> **PROBLEM STATEMENT**
Reproduce the listing below without any change.

> **DATA LINES**
-------------------------
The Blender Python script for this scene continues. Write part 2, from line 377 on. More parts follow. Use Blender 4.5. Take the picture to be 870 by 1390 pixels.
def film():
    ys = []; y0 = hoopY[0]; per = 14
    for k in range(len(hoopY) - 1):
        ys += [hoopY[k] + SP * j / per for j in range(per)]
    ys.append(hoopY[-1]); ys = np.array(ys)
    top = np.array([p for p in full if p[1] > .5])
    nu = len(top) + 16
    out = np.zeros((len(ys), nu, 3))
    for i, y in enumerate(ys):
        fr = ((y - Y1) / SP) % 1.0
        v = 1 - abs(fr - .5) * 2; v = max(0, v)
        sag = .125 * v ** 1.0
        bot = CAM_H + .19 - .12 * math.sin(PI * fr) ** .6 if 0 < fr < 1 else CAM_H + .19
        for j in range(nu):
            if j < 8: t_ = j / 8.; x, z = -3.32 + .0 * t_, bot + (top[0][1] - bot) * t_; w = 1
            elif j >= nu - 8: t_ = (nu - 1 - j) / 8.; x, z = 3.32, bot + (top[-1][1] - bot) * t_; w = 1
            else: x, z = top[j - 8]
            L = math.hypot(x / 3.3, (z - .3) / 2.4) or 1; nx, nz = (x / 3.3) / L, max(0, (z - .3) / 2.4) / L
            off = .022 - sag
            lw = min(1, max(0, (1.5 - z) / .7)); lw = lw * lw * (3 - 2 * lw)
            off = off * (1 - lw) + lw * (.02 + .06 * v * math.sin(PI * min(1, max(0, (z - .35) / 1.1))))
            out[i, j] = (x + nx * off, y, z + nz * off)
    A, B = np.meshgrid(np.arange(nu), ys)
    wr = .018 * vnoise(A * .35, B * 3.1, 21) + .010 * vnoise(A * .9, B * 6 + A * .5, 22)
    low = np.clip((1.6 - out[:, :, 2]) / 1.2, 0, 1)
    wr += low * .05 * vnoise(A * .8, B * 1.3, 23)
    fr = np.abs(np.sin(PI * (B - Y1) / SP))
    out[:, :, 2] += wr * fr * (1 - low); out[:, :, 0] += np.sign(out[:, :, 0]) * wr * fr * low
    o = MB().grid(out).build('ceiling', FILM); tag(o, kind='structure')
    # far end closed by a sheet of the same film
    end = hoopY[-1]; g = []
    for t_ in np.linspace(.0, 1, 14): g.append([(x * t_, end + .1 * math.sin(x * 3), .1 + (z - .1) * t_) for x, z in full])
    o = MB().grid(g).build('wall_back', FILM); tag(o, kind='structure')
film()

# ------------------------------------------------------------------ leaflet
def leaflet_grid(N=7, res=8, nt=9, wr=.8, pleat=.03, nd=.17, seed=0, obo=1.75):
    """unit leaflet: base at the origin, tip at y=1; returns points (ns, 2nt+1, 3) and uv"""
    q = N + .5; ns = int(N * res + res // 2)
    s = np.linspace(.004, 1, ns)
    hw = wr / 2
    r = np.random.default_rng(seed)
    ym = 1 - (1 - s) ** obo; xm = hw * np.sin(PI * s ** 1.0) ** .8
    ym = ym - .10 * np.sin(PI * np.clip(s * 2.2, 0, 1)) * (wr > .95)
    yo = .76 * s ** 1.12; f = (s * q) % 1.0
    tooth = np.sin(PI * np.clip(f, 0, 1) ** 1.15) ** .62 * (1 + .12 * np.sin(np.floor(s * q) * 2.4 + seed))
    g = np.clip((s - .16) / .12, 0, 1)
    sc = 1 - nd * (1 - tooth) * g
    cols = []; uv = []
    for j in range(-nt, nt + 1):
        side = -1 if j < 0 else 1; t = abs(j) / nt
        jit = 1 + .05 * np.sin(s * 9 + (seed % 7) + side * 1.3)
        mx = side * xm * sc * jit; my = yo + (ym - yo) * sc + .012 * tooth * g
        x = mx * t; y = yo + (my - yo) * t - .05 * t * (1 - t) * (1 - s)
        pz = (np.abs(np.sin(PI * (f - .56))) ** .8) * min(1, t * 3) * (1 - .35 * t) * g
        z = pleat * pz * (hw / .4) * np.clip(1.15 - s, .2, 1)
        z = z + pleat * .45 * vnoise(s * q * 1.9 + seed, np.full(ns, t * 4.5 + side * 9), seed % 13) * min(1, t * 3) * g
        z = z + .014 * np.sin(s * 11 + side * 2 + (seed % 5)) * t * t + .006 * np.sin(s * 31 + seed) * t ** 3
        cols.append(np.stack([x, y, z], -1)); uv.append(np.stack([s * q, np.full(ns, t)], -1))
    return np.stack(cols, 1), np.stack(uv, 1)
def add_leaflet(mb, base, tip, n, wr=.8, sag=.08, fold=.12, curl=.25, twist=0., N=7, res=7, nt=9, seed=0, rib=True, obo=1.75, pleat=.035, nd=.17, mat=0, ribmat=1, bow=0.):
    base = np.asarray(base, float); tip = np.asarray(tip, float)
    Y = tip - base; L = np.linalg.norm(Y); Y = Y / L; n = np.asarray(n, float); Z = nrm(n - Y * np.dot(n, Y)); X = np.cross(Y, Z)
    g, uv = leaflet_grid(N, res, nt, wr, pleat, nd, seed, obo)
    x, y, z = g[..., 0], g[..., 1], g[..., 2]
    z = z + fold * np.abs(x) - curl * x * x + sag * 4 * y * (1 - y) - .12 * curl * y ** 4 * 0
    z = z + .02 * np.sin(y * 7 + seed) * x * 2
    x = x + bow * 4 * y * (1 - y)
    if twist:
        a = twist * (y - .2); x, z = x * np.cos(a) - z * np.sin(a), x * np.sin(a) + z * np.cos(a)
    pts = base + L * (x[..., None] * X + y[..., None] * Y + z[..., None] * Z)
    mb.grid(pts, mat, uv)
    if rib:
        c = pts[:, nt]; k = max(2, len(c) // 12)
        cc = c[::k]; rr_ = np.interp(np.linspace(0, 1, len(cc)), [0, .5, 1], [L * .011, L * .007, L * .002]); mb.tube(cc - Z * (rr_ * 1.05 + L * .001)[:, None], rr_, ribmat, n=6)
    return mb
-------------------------
> **TASK RESPONSE**
The Blender Python script for this scene continues. Write part 2, from line 377 on. More parts follow. Use Blender 4.5. Take the picture to be 870 by 1390 pixels.
def film():
    ys = []; y0 = hoopY[0]; per = 14
    for k in range(len(hoopY) - 1):
        ys += [hoopY[k] + SP * j / per for j in range(per)]
    ys.append(hoopY[-1]); ys = np.array(ys)
    top = np.array([p for p in full if p[1] > .5])
    nu = len(top) + 16
    out = np.zeros((len(ys), nu, 3))
    for i, y in enumerate(ys):
        fr = ((y - Y1) / SP) % 1.0
        v = 1 - abs(fr - .5) * 2; v = max(0, v)
        sag = .125 * v ** 1.0
        bot = CAM_H + .19 - .12 * math.sin(PI * fr) ** .6 if 0 < fr < 1 else CAM_H + .19
        for j in range(nu):
            if j < 8: t_ = j / 8.; x, z = -3.32 + .0 * t_, bot + (top[0][1] - bot) * t_; w = 1
            elif j >= nu - 8: t_ = (nu - 1 - j) / 8.; x, z = 3.32, bot + (top[-1][1] - bot) * t_; w = 1
            else: x, z = top[j - 8]
            L = math.hypot(x / 3.3, (z - .3) / 2.4) or 1; nx, nz = (x / 3.3) / L, max(0, (z - .3) / 2.4) / L
            off = .022 - sag
            lw = min(1, max(0, (1.5 - z) / .7)); lw = lw * lw * (3 - 2 * lw)
            off = off * (1 - lw) + lw * (.02 + .06 * v * math.sin(PI * min(1, max(0, (z - .35) / 1.1))))
            out[i, j] = (x + nx * off, y, z + nz * off)
    A, B = np.meshgrid(np.arange(nu), ys)
    wr = .018 * vnoise(A * .35, B * 3.1, 21) + .010 * vnoise(A * .9, B * 6 + A * .5, 22)
    low = np.clip((1.6 - out[:, :, 2]) / 1.2, 0, 1)
    wr += low * .05 * vnoise(A * .8, B * 1.3, 23)
    fr = np.abs(np.sin(PI * (B - Y1) / SP))
    out[:, :, 2] += wr * fr * (1 - low); out[:, :, 0] += np.sign(out[:, :, 0]) * wr * fr * low
    o = MB().grid(out).build('ceiling', FILM); tag(o, kind='structure')
    # far end closed by a sheet of the same film
    end = hoopY[-1]; g = []
    for t_ in np.linspace(.0, 1, 14): g.append([(x * t_, end + .1 * math.sin(x * 3), .1 + (z - .1) * t_) for x, z in full])
    o = MB().grid(g).build('wall_back', FILM); tag(o, kind='structure')
film()

# ------------------------------------------------------------------ leaflet
def leaflet_grid(N=7, res=8, nt=9, wr=.8, pleat=.03, nd=.17, seed=0, obo=1.75):
    """unit leaflet: base at the origin, tip at y=1; returns points (ns, 2nt+1, 3) and uv"""
    q = N + .5; ns = int(N * res + res // 2)
    s = np.linspace(.004, 1, ns)
    hw = wr / 2
    r = np.random.default_rng(seed)
    ym = 1 - (1 - s) ** obo; xm = hw * np.sin(PI * s ** 1.0) ** .8
    ym = ym - .10 * np.sin(PI * np.clip(s * 2.2, 0, 1)) * (wr > .95)
    yo = .76 * s ** 1.12; f = (s * q) % 1.0
    tooth = np.sin(PI * np.clip(f, 0, 1) ** 1.15) ** .62 * (1 + .12 * np.sin(np.floor(s * q) * 2.4 + seed))
    g = np.clip((s - .16) / .12, 0, 1)
    sc = 1 - nd * (1 - tooth) * g
    cols = []; uv = []
    for j in range(-nt, nt + 1):
        side = -1 if j < 0 else 1; t = abs(j) / nt
        jit = 1 + .05 * np.sin(s * 9 + (seed % 7) + side * 1.3)
        mx = side * xm * sc * jit; my = yo + (ym - yo) * sc + .012 * tooth * g
        x = mx * t; y = yo + (my - yo) * t - .05 * t * (1 - t) * (1 - s)
        pz = (np.abs(np.sin(PI * (f - .56))) ** .8) * min(1, t * 3) * (1 - .35 * t) * g
        z = pleat * pz * (hw / .4) * np.clip(1.15 - s, .2, 1)
        z = z + pleat * .45 * vnoise(s * q * 1.9 + seed, np.full(ns, t * 4.5 + side * 9), seed % 13) * min(1, t * 3) * g
        z = z + .014 * np.sin(s * 11 + side * 2 + (seed % 5)) * t * t + .006 * np.sin(s * 31 + seed) * t ** 3
        cols.append(np.stack([x, y, z], -1)); uv.append(np.stack([s * q, np.full(ns, t)], -1))
    return np.stack(cols, 1), np.stack(uv, 1)
def add_leaflet(mb, base, tip, n, wr=.8, sag=.08, fold=.12, curl=.25, twist=0., N=7, res=7, nt=9, seed=0, rib=True, obo=1.75, pleat=.035, nd=.17, mat=0, ribmat=1, bow=0.):
    base = np.asarray(base, float); tip = np.asarray(tip, float)
    Y = tip - base; L = np.linalg.norm(Y); Y = Y / L; n = np.asarray(n, float); Z = nrm(n - Y * np.dot(n, Y)); X = np.cross(Y, Z)
    g, uv = leaflet_grid(N, res, nt, wr, pleat, nd, seed, obo)
    x, y, z = g[..., 0], g[..., 1], g[..., 2]
    z = z + fold * np.abs(x) - curl * x * x + sag * 4 * y * (1 - y) - .12 * curl * y ** 4 * 0
    z = z + .02 * np.sin(y * 7 + seed) * x * 2
    x = x + bow * 4 * y * (1 - y)
    if twist:
        a = twist * (y - .2); x, z = x * np.cos(a) - z * np.sin(a), x * np.sin(a) + z * np.cos(a)
    pts = base + L * (x[..., None] * X + y[..., None] * Y + z[..., None] * Z)
    mb.grid(pts, mat, uv)
    if rib:
        c = pts[:, nt]; k = max(2, len(c) // 12)
        cc = c[::k]; rr_ = np.interp(np.linspace(0, 1, len(cc)), [0, .5, 1], [L * .011, L * .007, L * .002]); mb.tube(cc - Z * (rr_ * 1.05 + L * .001)[:, None], rr_, ribmat, n=6)
    return mb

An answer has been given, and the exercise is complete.